## Written instruction
Everything from the line holding "MB().box(x0, x0 +" through the last line below must be repeated exactly, and nothing else.

## Data lines
╔══
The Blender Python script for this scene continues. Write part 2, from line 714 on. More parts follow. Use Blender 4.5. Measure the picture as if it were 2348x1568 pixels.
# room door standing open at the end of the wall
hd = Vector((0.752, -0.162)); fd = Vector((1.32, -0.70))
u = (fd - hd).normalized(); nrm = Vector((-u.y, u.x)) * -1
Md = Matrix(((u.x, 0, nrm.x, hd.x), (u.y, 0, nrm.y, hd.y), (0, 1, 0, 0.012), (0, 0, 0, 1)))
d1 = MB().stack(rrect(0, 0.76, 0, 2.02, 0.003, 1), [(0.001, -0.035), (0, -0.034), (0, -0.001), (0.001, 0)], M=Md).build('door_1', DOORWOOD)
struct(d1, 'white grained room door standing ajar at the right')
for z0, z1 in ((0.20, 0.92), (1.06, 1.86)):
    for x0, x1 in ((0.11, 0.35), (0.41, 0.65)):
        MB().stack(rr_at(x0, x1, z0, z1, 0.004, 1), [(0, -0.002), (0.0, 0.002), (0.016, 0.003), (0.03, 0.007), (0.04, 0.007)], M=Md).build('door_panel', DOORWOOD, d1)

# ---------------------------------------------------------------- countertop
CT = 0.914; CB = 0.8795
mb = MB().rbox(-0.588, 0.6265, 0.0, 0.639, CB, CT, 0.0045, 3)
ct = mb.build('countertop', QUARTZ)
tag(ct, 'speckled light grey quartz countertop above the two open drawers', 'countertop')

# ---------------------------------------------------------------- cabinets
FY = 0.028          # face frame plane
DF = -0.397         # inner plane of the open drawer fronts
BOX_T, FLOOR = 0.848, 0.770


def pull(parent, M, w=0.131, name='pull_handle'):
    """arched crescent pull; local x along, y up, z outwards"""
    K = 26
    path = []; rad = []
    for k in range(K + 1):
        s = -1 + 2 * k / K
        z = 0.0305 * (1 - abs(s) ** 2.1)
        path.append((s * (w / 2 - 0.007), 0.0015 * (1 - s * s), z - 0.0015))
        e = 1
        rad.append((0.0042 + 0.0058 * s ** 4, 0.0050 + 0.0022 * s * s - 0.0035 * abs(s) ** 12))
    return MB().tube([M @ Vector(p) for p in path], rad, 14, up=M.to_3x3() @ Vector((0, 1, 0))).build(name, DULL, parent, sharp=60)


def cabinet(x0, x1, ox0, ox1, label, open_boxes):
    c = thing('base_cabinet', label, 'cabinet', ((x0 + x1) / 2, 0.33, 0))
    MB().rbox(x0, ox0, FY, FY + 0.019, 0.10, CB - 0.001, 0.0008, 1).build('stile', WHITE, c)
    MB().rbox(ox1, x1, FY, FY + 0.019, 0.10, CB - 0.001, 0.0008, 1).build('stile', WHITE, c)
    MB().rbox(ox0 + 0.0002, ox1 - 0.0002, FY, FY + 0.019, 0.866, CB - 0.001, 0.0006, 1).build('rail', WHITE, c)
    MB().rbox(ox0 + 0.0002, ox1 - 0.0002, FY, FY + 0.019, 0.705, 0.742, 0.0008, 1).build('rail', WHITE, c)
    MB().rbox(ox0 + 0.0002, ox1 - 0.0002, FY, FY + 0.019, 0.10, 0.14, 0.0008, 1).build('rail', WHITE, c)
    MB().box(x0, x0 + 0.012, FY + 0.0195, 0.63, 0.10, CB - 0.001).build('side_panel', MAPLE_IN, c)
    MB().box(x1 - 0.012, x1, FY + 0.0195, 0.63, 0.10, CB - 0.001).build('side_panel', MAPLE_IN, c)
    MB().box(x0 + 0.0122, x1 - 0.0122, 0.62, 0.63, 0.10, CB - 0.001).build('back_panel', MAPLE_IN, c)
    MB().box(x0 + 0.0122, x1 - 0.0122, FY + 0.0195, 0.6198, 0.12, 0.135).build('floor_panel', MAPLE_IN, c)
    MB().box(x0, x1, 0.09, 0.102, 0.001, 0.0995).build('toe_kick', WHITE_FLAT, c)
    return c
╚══
## Response to the task
    MB().box(x0, x0 + 0.012, FY + 0.0195, 0.63, 0.10, CB - 0.001).build('side_panel', MAPLE_IN, c)
    MB().box(x1 - 0.012, x1, FY + 0.0195, 0.63, 0.10, CB - 0.001).build('side_panel', MAPLE_IN, c)
    MB().box(x0 + 0.0122, x1 - 0.0122, 0.62, 0.63, 0.10, CB - 0.001).build('back_panel', MAPLE_IN, c)
    MB().box(x0 + 0.0122, x1 - 0.0122, FY + 0.0195, 0.6198, 0.12, 0.135).build('floor_panel', MAPLE_IN, c)
    MB().box(x0, x1, 0.09, 0.102, 0.001, 0.0995).build('toe_kick', WHITE_FLAT, c)
    return c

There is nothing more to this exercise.